Another aspect of communication? Make sure everyone knows and understands their role! People want to feel like a key element of the process.

Also, it’s vital to remember that client communication during the product-making process is a major part of Agile. Constant client communication allows you to unveil your work in smaller batches and make adjustments as you go, which is much better than working months on a project that they don’t even like.

  1. A system for requirements management

Just because Agile enables flexibility doesn’t mean you can adopt a lackadaisical product development schedule.

Some companies believe that you don’t need to estimate when the project will finish once you’ve implemented Agile, but that’s not true. It’s still essential to estimate when you’ll finish the smaller tasks within the whole project. If you haven’t completed the task by your predicted date, spend some time breaking down the project into smaller segments.

Remember to always look to complete the tasks with the highest value first!

What does it take to maintain an agile culture?

Bishop says: “If Agile culture is not maintained, it is because the teams don’t feel comfortable with it—which usually stems from lack of understanding.” What can you do to ensure that your workplace understands Agile?

For Agile to work, everyone needs to be on the same page. You can’t just chuck your employees into a Scrum master class and hope that it will teach them everything they need to know.

What can you do? Your team has to work together to make sure everyone understands the new methodology. Just remember that a major part of Agile is collaboration and communication, so there’s no harm in practicing these two traits during the implementation process.

Be sure to check in with your employees to make sure they know the foundation and the basics of Agile before going forward.
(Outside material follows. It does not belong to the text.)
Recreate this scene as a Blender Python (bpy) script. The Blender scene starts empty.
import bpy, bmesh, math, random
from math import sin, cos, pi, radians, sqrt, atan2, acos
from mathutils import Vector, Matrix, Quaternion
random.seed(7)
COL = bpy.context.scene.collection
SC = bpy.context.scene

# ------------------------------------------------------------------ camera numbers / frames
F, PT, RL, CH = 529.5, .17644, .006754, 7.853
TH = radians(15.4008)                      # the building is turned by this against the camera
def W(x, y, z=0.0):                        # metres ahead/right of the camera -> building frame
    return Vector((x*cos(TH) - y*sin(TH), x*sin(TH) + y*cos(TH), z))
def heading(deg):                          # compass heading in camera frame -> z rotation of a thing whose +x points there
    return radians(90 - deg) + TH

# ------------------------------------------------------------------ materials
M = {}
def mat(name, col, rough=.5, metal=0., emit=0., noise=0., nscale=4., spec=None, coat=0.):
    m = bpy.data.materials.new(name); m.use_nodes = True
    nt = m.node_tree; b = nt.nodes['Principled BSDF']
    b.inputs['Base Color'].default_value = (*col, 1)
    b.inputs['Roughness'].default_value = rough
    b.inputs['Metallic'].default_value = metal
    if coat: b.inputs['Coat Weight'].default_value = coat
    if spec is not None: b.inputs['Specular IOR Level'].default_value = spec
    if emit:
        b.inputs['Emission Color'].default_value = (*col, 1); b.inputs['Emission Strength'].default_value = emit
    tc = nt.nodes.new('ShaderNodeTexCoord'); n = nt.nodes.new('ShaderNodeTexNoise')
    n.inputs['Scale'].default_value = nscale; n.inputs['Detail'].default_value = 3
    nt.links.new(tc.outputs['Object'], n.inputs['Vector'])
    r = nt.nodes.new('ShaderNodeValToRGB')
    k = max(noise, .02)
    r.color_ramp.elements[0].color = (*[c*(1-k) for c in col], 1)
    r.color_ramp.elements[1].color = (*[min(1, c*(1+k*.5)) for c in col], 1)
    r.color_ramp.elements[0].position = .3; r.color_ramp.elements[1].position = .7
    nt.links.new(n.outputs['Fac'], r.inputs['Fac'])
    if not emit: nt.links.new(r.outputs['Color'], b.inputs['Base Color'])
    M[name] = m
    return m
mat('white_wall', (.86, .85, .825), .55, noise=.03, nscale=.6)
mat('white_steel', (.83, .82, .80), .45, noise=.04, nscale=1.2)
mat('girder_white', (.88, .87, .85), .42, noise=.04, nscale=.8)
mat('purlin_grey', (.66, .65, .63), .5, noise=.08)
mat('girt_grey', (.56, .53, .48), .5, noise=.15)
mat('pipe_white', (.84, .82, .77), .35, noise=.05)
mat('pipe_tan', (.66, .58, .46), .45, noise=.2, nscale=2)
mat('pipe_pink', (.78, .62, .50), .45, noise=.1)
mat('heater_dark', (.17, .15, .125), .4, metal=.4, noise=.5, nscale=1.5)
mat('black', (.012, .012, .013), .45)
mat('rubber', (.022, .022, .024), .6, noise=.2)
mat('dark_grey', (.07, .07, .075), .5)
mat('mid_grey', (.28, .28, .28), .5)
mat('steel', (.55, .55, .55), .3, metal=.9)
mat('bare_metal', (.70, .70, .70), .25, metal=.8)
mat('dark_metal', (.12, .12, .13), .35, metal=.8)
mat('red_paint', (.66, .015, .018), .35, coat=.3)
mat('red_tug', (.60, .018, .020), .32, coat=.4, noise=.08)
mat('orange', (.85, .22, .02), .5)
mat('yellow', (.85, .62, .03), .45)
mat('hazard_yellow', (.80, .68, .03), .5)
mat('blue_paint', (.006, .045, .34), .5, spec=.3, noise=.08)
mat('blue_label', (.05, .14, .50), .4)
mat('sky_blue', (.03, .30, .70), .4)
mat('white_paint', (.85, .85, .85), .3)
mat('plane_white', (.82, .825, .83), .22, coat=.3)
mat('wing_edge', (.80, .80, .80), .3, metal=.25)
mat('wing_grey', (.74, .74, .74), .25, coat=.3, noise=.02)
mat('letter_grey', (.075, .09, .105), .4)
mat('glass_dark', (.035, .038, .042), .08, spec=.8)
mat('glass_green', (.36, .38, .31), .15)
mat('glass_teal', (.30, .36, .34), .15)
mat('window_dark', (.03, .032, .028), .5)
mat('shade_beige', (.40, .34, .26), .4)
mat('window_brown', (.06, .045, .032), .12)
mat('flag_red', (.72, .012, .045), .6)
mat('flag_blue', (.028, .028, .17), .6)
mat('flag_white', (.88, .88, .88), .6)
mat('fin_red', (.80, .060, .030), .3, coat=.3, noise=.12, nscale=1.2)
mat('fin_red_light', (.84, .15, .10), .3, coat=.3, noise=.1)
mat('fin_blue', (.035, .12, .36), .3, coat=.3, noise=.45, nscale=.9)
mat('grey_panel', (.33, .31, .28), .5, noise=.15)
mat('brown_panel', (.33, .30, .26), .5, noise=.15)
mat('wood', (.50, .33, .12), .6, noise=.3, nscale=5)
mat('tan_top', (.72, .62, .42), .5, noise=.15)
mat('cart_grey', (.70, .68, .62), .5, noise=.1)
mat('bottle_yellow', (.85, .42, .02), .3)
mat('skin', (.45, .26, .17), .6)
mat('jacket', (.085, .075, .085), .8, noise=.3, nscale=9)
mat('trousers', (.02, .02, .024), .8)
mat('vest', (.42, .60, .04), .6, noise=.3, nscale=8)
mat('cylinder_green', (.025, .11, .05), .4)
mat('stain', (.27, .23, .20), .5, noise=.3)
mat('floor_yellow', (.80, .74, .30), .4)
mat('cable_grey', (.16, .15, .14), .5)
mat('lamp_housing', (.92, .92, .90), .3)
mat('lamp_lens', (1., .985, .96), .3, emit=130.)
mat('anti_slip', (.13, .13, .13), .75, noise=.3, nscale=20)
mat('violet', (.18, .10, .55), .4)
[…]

What should you do to make sure you find a firm that helps Agile stick?

First things first—it’s essential to hire the right consulting firm to guide your transformation to Agile. You want to employ experts from a renowned, reliable company. Try to find partners who complete their own research and compose viable articles. Real experts will publish articles and speak about their craft constantly. You may be tempted to hire a big firm with a well-known logo, but they may not give you the right amount of attention or provide you with an efficient plan as well as a smaller company could.

More often than not, big firms provide you with a list of recommendations rather than layout an actual plan on how to implement Agile. Keep in mind that with Agile, the goal is to provide real value to your customers by communicating and working together as a team. Therefore, after you’ve properly implemented Agile, you should aim to work towards ensuring everyone is on board—that everyone understands the new methodology.

How soon will you notice a difference after implementing Agile?

You’ll notice the differences almost immediately—beginning with a better team dynamic. Agile enables everyone to feel more involved in the product-making process, helping to boost team morale. If your employees feel more like robots than human beings, the desire to succeed will drop. Agile promotes the opposite effect.

Overall, you’ll notice that products or features will be available within weeks rather than months. Remember that this methodology originated in software development, which followed principles that enabled teams to work on several projects at once. As a result, software teams could release products out into the market at an effective rate. And now this methodology has been adapted to various markets.

Therefore, once you’ve implemented Agile, you should notice a shift in how your team collaborates with one another and the client. After you’ve adopted Agile, you need to make sure it works—you need to hire the right firm, and take time to ensure your team understands, believes, and loves the new methodology. As a result, you’ll find that your productivity will increase, allowing you to stay ahead of the competition.